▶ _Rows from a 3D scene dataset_
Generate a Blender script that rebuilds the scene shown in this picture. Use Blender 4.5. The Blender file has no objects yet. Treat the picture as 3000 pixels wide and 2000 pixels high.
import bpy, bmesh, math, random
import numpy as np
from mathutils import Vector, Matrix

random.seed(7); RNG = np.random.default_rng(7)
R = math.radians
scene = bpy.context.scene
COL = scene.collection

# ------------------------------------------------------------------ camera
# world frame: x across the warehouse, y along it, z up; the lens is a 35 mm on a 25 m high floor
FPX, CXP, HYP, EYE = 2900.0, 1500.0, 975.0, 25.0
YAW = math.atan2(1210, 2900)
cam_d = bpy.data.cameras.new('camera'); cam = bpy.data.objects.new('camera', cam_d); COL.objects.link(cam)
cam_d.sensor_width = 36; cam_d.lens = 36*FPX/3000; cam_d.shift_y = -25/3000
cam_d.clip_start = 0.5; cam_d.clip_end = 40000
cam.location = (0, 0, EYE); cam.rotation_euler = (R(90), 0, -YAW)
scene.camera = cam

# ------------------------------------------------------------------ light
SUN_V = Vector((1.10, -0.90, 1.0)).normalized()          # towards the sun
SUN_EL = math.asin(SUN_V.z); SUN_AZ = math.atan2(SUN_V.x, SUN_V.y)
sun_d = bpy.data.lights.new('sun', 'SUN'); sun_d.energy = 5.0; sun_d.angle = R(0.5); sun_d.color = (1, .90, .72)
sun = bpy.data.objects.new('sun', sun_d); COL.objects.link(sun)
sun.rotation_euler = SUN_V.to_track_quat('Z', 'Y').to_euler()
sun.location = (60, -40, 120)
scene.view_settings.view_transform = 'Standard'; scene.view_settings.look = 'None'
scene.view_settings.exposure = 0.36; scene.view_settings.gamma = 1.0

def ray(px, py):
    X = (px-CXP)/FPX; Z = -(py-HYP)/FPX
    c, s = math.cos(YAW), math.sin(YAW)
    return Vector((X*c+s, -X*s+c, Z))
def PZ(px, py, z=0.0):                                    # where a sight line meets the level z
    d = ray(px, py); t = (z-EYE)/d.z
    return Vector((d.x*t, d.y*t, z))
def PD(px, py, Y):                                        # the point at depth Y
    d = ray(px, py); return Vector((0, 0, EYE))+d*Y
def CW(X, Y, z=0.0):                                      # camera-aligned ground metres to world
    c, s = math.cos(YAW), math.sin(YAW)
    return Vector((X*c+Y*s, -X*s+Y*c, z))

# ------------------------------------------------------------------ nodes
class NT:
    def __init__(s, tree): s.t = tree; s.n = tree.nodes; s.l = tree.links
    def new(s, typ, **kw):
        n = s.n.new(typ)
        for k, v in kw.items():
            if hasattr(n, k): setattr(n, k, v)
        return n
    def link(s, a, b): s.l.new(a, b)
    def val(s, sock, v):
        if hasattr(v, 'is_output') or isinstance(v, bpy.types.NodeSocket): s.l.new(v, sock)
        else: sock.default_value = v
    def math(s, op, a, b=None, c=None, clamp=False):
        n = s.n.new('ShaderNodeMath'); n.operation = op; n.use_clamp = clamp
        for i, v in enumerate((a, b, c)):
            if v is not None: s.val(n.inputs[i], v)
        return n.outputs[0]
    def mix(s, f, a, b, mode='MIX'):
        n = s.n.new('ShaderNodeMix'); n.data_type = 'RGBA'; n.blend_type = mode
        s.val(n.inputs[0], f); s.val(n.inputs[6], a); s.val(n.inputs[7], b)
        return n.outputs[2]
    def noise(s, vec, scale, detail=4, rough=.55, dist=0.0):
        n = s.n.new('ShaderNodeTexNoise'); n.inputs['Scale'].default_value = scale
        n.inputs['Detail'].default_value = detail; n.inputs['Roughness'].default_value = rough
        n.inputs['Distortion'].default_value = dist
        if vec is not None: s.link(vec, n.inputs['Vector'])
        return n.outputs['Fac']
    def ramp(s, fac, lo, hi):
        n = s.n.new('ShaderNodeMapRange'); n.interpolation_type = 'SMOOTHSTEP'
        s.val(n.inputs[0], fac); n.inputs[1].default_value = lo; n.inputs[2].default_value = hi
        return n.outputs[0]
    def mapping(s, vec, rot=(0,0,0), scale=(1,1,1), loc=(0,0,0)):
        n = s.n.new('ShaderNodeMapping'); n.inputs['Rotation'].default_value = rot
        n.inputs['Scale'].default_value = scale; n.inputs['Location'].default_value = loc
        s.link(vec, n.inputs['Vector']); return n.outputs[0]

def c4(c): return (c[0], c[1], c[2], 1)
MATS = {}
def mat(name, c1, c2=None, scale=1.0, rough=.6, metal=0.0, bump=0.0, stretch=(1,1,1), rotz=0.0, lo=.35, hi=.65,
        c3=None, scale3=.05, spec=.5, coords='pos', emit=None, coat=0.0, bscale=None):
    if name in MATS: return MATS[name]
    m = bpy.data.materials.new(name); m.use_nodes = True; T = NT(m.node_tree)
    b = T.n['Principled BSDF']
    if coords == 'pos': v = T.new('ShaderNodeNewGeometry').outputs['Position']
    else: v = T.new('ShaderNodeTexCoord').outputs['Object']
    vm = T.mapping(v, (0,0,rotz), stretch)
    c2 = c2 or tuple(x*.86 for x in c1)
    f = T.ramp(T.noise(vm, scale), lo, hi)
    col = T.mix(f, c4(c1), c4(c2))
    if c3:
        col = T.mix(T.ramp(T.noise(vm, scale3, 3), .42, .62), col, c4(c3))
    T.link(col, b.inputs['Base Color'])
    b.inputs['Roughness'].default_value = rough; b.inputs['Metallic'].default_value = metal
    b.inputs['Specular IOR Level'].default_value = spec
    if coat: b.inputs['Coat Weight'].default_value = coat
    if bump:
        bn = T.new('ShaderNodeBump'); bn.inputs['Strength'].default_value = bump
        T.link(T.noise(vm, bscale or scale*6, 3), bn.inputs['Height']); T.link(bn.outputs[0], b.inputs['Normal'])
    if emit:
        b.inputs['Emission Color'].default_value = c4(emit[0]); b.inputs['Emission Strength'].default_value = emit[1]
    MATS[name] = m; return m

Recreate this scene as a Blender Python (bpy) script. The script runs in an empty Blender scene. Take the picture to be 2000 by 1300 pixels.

▶ _EXERCISE TASK_
Type out the full listing again, exactly as given.

▶ _THE OUTPUT_
Generate a Blender script that rebuilds the scene shown in this picture. Use Blender 4.5. The Blender file has no objects yet. Treat the picture as 3000 pixels wide and 2000 pixels high.
import bpy, bmesh, math, random
import numpy as np
from mathutils import Vector, Matrix

random.seed(7); RNG = np.random.default_rng(7)
R = math.radians
scene = bpy.context.scene
COL = scene.collection

# ------------------------------------------------------------------ camera
# world frame: x across the warehouse, y along it, z up; the lens is a 35 mm on a 25 m high floor
FPX, CXP, HYP, EYE = 2900.0, 1500.0, 975.0, 25.0
YAW = math.atan2(1210, 2900)
cam_d = bpy.data.cameras.new('camera'); cam = bpy.data.objects.new('camera', cam_d); COL.objects.link(cam)
cam_d.sensor_width = 36; cam_d.lens = 36*FPX/3000; cam_d.shift_y = -25/3000
cam_d.clip_start = 0.5; cam_d.clip_end = 40000
cam.location = (0, 0, EYE); cam.rotation_euler = (R(90), 0, -YAW)
scene.camera = cam

# ------------------------------------------------------------------ light
SUN_V = Vector((1.10, -0.90, 1.0)).normalized()          # towards the sun
SUN_EL = math.asin(SUN_V.z); SUN_AZ = math.atan2(SUN_V.x, SUN_V.y)
sun_d = bpy.data.lights.new('sun', 'SUN'); sun_d.energy = 5.0; sun_d.angle = R(0.5); sun_d.color = (1, .90, .72)
sun = bpy.data.objects.new('sun', sun_d); COL.objects.link(sun)
sun.rotation_euler = SUN_V.to_track_quat('Z', 'Y').to_euler()
sun.location = (60, -40, 120)
scene.view_settings.view_transform = 'Standard'; scene.view_settings.look = 'None'
scene.view_settings.exposure = 0.36; scene.view_settings.gamma = 1.0

def ray(px, py):
    X = (px-CXP)/FPX; Z = -(py-HYP)/FPX
    c, s = math.cos(YAW), math.sin(YAW)
    return Vector((X*c+s, -X*s+c, Z))
def PZ(px, py, z=0.0):                                    # where a sight line meets the level z
    d = ray(px, py); t = (z-EYE)/d.z
    return Vector((d.x*t, d.y*t, z))
def PD(px, py, Y):                                        # the point at depth Y
    d = ray(px, py); return Vector((0, 0, EYE))+d*Y
def CW(X, Y, z=0.0):                                      # camera-aligned ground metres to world
    c, s = math.cos(YAW), math.sin(YAW)
    return Vector((X*c+Y*s, -X*s+Y*c, z))

# ------------------------------------------------------------------ nodes
class NT:
    def __init__(s, tree): s.t = tree; s.n = tree.nodes; s.l = tree.links
    def new(s, typ, **kw):
        n = s.n.new(typ)
        for k, v in kw.items():
            if hasattr(n, k): setattr(n, k, v)
        return n
    def link(s, a, b): s.l.new(a, b)
    def val(s, sock, v):
        if hasattr(v, 'is_output') or isinstance(v, bpy.types.NodeSocket): s.l.new(v, sock)
        else: sock.default_value = v
    def math(s, op, a, b=None, c=None, clamp=False):
        n = s.n.new('ShaderNodeMath'); n.operation = op; n.use_clamp = clamp
        for i, v in enumerate((a, b, c)):
            if v is not None: s.val(n.inputs[i], v)
        return n.outputs[0]
    def mix(s, f, a, b, mode='MIX'):
        n = s.n.new('ShaderNodeMix'); n.data_type = 'RGBA'; n.blend_type = mode
        s.val(n.inputs[0], f); s.val(n.inputs[6], a); s.val(n.inputs[7], b)
        return n.outputs[2]
    def noise(s, vec, scale, detail=4, rough=.55, dist=0.0):
        n = s.n.new('ShaderNodeTexNoise'); n.inputs['Scale'].default_value = scale
        n.inputs['Detail'].default_value = detail; n.inputs['Roughness'].default_value = rough
        n.inputs['Distortion'].default_value = dist
        if vec is not None: s.link(vec, n.inputs['Vector'])
        return n.outputs['Fac']
    def ramp(s, fac, lo, hi):
        n = s.n.new('ShaderNodeMapRange'); n.interpolation_type = 'SMOOTHSTEP'
        s.val(n.inputs[0], fac); n.inputs[1].default_value = lo; n.inputs[2].default_value = hi
        return n.outputs[0]
    def mapping(s, vec, rot=(0,0,0), scale=(1,1,1), loc=(0,0,0)):
        n = s.n.new('ShaderNodeMapping'); n.inputs['Rotation'].default_value = rot
        n.inputs['Scale'].default_value = scale; n.inputs['Location'].default_value = loc
        s.link(vec, n.inputs['Vector']); return n.outputs[0]

def c4(c): return (c[0], c[1], c[2], 1)
MATS = {}
def mat(name, c1, c2=None, scale=1.0, rough=.6, metal=0.0, bump=0.0, stretch=(1,1,1), rotz=0.0, lo=.35, hi=.65,
        c3=None, scale3=.05, spec=.5, coords='pos', emit=None, coat=0.0, bscale=None):
    if name in MATS: return MATS[name]
    m = bpy.data.materials.new(name); m.use_nodes = True; T = NT(m.node_tree)
    b = T.n['Principled BSDF']
    if coords == 'pos': v = T.new('ShaderNodeNewGeometry').outputs['Position']
    else: v = T.new('ShaderNodeTexCoord').outputs['Object']
    vm = T.mapping(v, (0,0,rotz), stretch)
    c2 = c2 or tuple(x*.86 for x in c1)
    f = T.ramp(T.noise(vm, scale), lo, hi)
    col = T.mix(f, c4(c1), c4(c2))
    if c3:
        col = T.mix(T.ramp(T.noise(vm, scale3, 3), .42, .62), col, c4(c3))
    T.link(col, b.inputs['Base Color'])
    b.inputs['Roughness'].default_value = rough; b.inputs['Metallic'].default_value = metal
    b.inputs['Specular IOR Level'].default_value = spec
    if coat: b.inputs['Coat Weight'].default_value = coat
    if bump:
        bn = T.new('ShaderNodeBump'); bn.inputs['Strength'].default_value = bump
        T.link(T.noise(vm, bscale or scale*6, 3), bn.inputs['Height']); T.link(bn.outputs[0], b.inputs['Normal'])
    if emit:
        b.inputs['Emission Color'].default_value = c4(emit[0]); b.inputs['Emission Strength'].default_value = emit[1]
    MATS[name] = m; return m

Recreate this scene as a Blender Python (bpy) script. The script runs in an empty Blender scene. Take the picture to be 2000 by 1300 pixels.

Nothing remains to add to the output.